Foreign Ministry employees, who are protesting their salary conditions, are angry at the Prime Minister’s Bureau for turning to IDF military attache to help arrange cabinet ministers’ trip to Poland. According to “Haaretz”, with Foreign Ministry employees on strike, senior officials in the Prime Minister’s Bureau asked a military attache to arrange an upcoming visit to the Polish capital by Prime Minister.

Last week, Minister of the Economy Naftali Bennett wanted to send the army into the ports in the event of a strike; now he wants to “exterminate” them, but wraps this in the form of a pun. In the latest post on his Facebook, he wrote, “That’s it. The ants are impossible. I came home and realized that something had to be done. They’re in the kitchen, the living room, the guest room. The whole house is filled with ants. I called in the exterminator.”


A Foreign Ministry employees general assembly in Jerusalem, 2011 (Photo: Foreign Ministry employees Union)
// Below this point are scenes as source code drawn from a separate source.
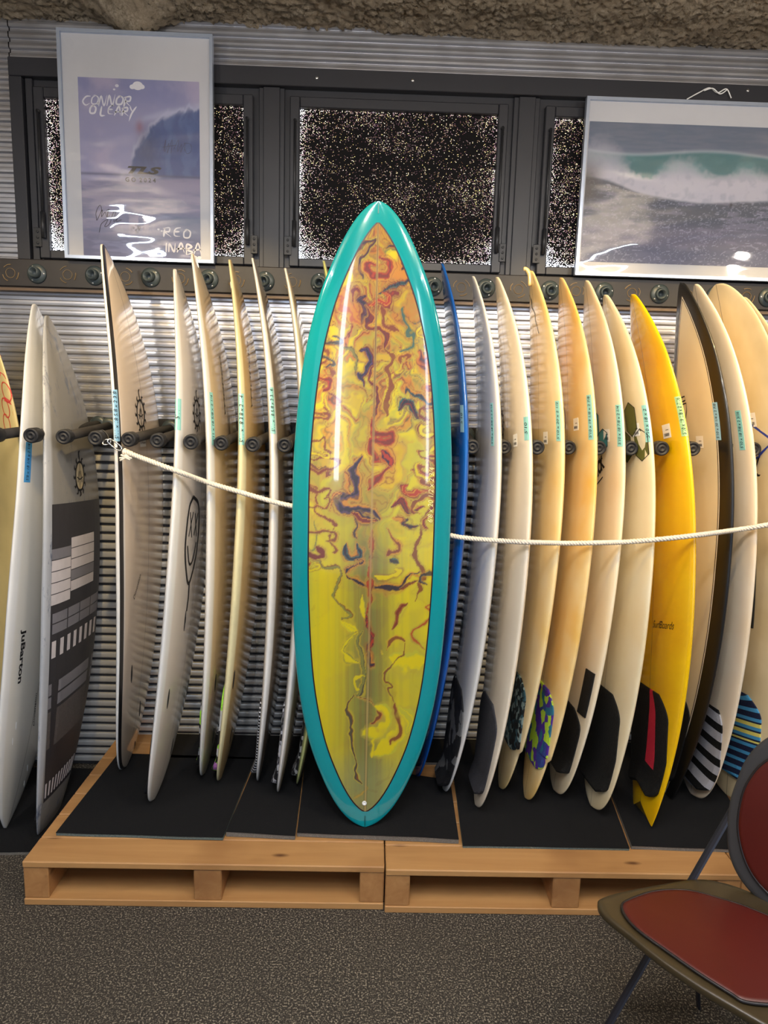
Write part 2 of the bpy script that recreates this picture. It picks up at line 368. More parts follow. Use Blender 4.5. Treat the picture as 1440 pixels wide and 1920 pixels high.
for (a,b) in panes:
    # perforated screen: grid so that the light leaking round its rim follows the rim
    nx,nz=90,66; V=[];E=[]
    for j in range(nz):
        for i in range(nx):
            u,vv=i/(nx-1),j/(nz-1); V.append((a+(b-a)*u,YW-.014,PZ0+(PZ1-PZ0)*vv))
            x=V[-1][0]; dl=u*.72; dr=(1-u)*.72; db=vv*.53; dt=(1-vv)*.53
            cn=.6+.8*noise.noise(Vector((x*9,vv*5,2))); cn=max(cn,0)
            e=(math.exp(-dl/.016)*.9+math.exp(-dr/.010)*.6)*cn+math.exp(-db/.014)*1.0*max(0,.9+noise.noise(Vector((x*6,4,2)))*1.2)*(.35+.65*(abs(u-.5)*2)**.7)+math.exp(-dt/.006)*.25
            e+= .55*math.exp(-(dl/.10)**2-(db/.09)**2)+.35*math.exp(-((dr-.0)/.10)**2-((db-.06)/.05)**2)+.22*math.exp(-((dl-.06)/.05)**2)*max(0,cn-.2)+.16*math.exp(-((dt-.05)/.04)**2)*max(0,noise.noise(Vector((x*14,1,9)))+.3)
            E.append(e)
    F=[(j*nx+i,j*nx+i+1,(j+1)*nx+i+1,(j+1)*nx+i) for j in range(nz-1) for i in range(nx-1)]
    mk('perforated_pane',V,F,m_screen,win,attrs={'edge':E})
    q=MB(); w1=.036
    q.box(a-w1,a,YW-.036,YW-.012,PZ0-.03,PZ1+w1,.003).box(b,b+w1,YW-.036,YW-.012,PZ0-.03,PZ1+w1,.003).box(a,b,YW-.034,YW-.012,PZ1,PZ1+w1,.003).box(a,b,YW-.034,YW-.012,PZ0-.03,PZ0,.003)
    sash=q.build('sash',m_frame,win)
    for sx,sgn in ((a-.016,-1),(b+.016,1)):
        r=MB().tube([(sx,YW-.047,PZ0+.13),(sx,YW-.047,PZ1-.05)],.0045,8).tube([(sx,YW-.047,PZ0+.04),(sx,YW-.047,PZ0+.13)],.008,8).tube([(sx,YW-.05,PZ1-.05),(sx,YW-.03,PZ1-.05)],.006,8)
        r.build('stay_rod',m_black,sash,True)
        hp=MB().box(sx+sgn*.012,sx+sgn*.036,YW-.041,YW-.036,PZ0+.01,PZ0+.075,.001)
        for k in range(3): hp.lathe([(0,.0045),(.003,.0045),(.004,.002)],(sx+sgn*.024,YW-.041,PZ0+.022+k*.02),(0,-1,0),8)
        hp.build('hinge_plate',m_black,sash)
for a,b in ((panes[0][1]+.036,panes[1][0]-.036),(panes[1][1]+.036,panes[2][0]-.036)):
    m=(a+b)/2
    bx('mullion',a+.02,b-.02,YW-.026,YW-.012,WZ0,2.664)
    bx('mullion',m-.03,m+.03,YW-.034,YW-.026,WZ0,2.664)
bx('mullion',WX0+.05,panes[0][0]-.04,YW-.03,YW-.012,WZ0,2.664)
for x,y in ((594,146),(774,151),(1402,170)):
    P=on(x,y,1,YW-.045); MB().lathe([(0,.006),(.0015,.006),(.003,.003)],P,(0,-1,0),12).build('screw',m_screw,win,True)
# ---------------------------------------------------------------- upper ledge with pipe flanges
led=MB().box(-1.9,1.9,YW-.060,YW-.0,1.937,2.036,.003).build('ledge_plank',m_ledge)
tag(led,'long dark plank across the wall under the window, carrying round pipe flanges','plank')
MB().box(-1.9,1.9,YW-.05,YW+.0,1.924,1.9365).build('trim_strip',plain('tan_trim',S(98,80,64),.5),led)
fx=[70,178,283,392,497,600,705,812,911,1031,1133,1237,1342,1440]
fl0=None
for i,x in enumerate(fx):
    P=on(x,516+34*x/1440+ (0),1,YW-.060); P[2]=1.984
    if fl0 is None:
        r=empty('pipe_flange',P,'x','pipe flange','pipe flanges along the dark plank')
        MB().lathe([(0,.035),(.004,.035),(.007,.031),(.012,.022),(.012,.0185),(.004,.0185)],P,(0,-1,0),32,False).build('flange_disc',m_flange,r,True)
        ax=np.array([-.12,-1,.12]); MB().lathe([(0,.021),(.030,.0185),(.030,.0135),(.004,.0135)],P,ax,28).build('socket',m_flange,r,True)
        for k in range(3):
            a=PI/2+.5+k*2*PI/3; MB().lathe([(.006,.0042),(.0085,.0042),(.0095,.002)],P+np.array([math.cos(a)*.027,0,math.sin(a)*.027]),(0,-1,0),10).build('screw',m_screw,r,True)
        fl0=r
    else:
        r=fl0.copy(); C.objects.link(r); r.location=tuple(P); r.rotation_euler=(0,-.35*i if i<7 else .4*i,0)
        for ch in list(fl0.children):
            c2=ch.copy(); C.objects.link(c2); c2.parent=r
    where=['first from the left end','second from the left, left of the black-striped board','third from the left, above the black-striped board','fourth from the left, under the left poster\'s corner','fifth from the left, behind a white board','sixth from the left, beside the big teal board','hidden behind the teal board tip','just right of the teal board','behind the nose of the grey-white board','between two cream boards right of the bent nose','below the left corner of the right poster','under the right poster, left of the black-railed board','under the right poster, right of the black-railed board','last on the right, cut by the frame'][i]
    r['label']='grey round pipe flange on dark plank, '+where
MB2=MB()
for x in (20,127,235,338,443,548,865,972,1080,1185,1290,1400):
    P=on(x,520+34*x/1440,1,YW-.0615); P[2]=1.984; q=MB(); r0=.017
    for a0,a1,rr,th in ((0,2*PI,.017,.0011),(.3,1.3,.030,.0015),(2.2,3.2,.030,.0015),(4.3,5.2,.030,.002)):
        a=np.linspace(a0+x,a1+x,22); q.tube([P+np.array([math.cos(t)*rr*(1+.03*math.sin(5*t)),0,math.sin(t)*rr]) for t in a],th,5)
    q.build('glue_ring',m_gold,led)
# ---------------------------------------------------------------- peg rail
rail=MB().box(-1.9,1.9,YW-.040,YW+.0,1.353,1.460,.003).build('peg_rail',m_darkwall)
tag(rail,'black wooden rail on the wall behind the boards, holding the pegs','rail')
# ================================================================= PALLETS, MATS
def pallet(x0,y0,label,grey):
    r=empty('wooden_pallet',(x0,y0,0),label,'pallet')
    W=1.098; D=.86
    ws=[.118]+[.1205]*6; gap=(D-sum(ws))/(len(ws)-1); y=y0
    for k,wd in enumerate(ws):
        MB().box(x0,x0+W,y,y+wd,.126,.146 if k else .147,.003).build('deck_board',m_pine,r); y+=wd+gap
    for k,(a,b) in enumerate(((0,.075),(.515,.60),(W-.075,W))):
        MB().box(x0+a,x0+b,y0+.004,y0+D,.022,.126,.003).build('stringer',m_pine_y,r)
    for k,(a,b) in enumerate(((0,.145),(.155,.30),(.40,.5),(.58,.68),(D-.1,D))):
        MB().box(x0,x0+W,y0+a,y0+b,.0005,.022,.002).build('bottom_board',m_pine if k==0 else m_pine_g,r)
    return r
PX0=on(50,1700,2,0); PX1=on(724,1704,2,0)
py=(PX0[1]+PX1[1])/2
pallet(PX0[0]-.01,py,'pale pine pallet under the left boards, its left end in view',0)
pallet(PX0[0]-.01+1.102,py-.012,'pine pallet under the right boards, next to the red chair',0)
pallet(PX0[0]-.01+2.204,py-.006,'pine pallet at the right, mostly hidden behind the red chair seat',0)
PFX=PX0[0]-.01
def q2(x,y,z=.160): p=on(x,y,2,z); return p[0],p[1]
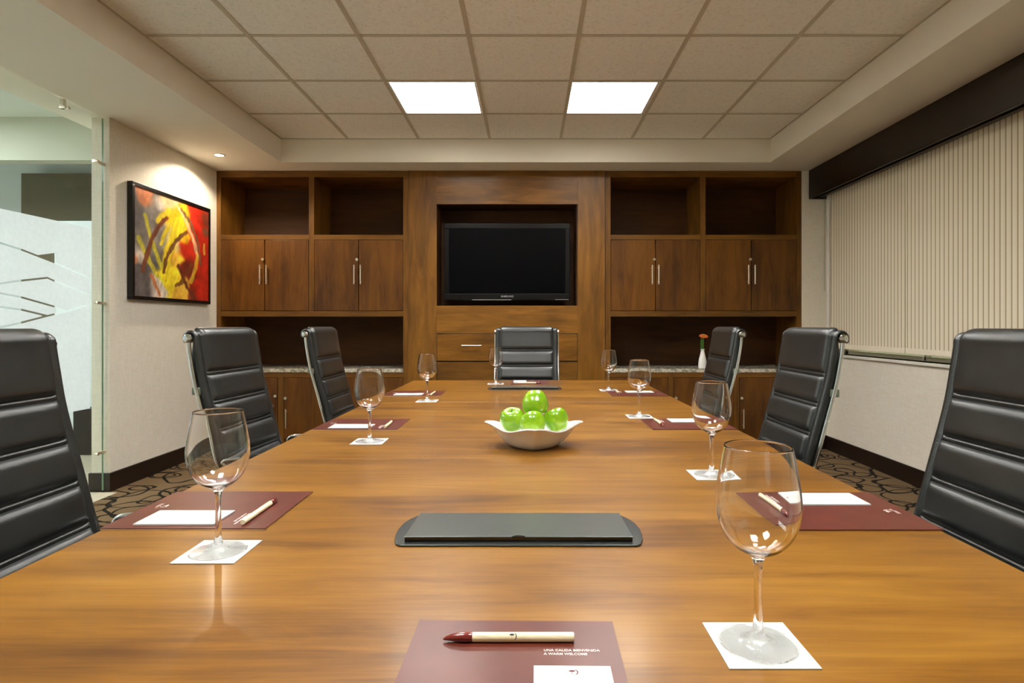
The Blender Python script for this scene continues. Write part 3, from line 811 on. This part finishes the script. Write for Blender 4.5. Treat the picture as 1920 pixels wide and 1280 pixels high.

In Hebrew, the word for “ants” and “ports” is the same – nemalim. The reference to workers at Israel’s seaports and their unions is unmistakable. Within 13 hours, Bennett’s post had 11,000 likes and 700 shares, and the numbers are steadily climbing.  Ultra neo-liberal Bennett targeted the ports during the election campaign, when he called for a fight against powerful unions. Bennett said that he had drawn up a plan, “Code 1981”, which featured sending the IDF into the ports in the event of a wildcat strike over the government’s plans to build a new private-owned port. The plan’s name was inspired by US President Ronald Reagan, who broke the air traffic controllers strike that year.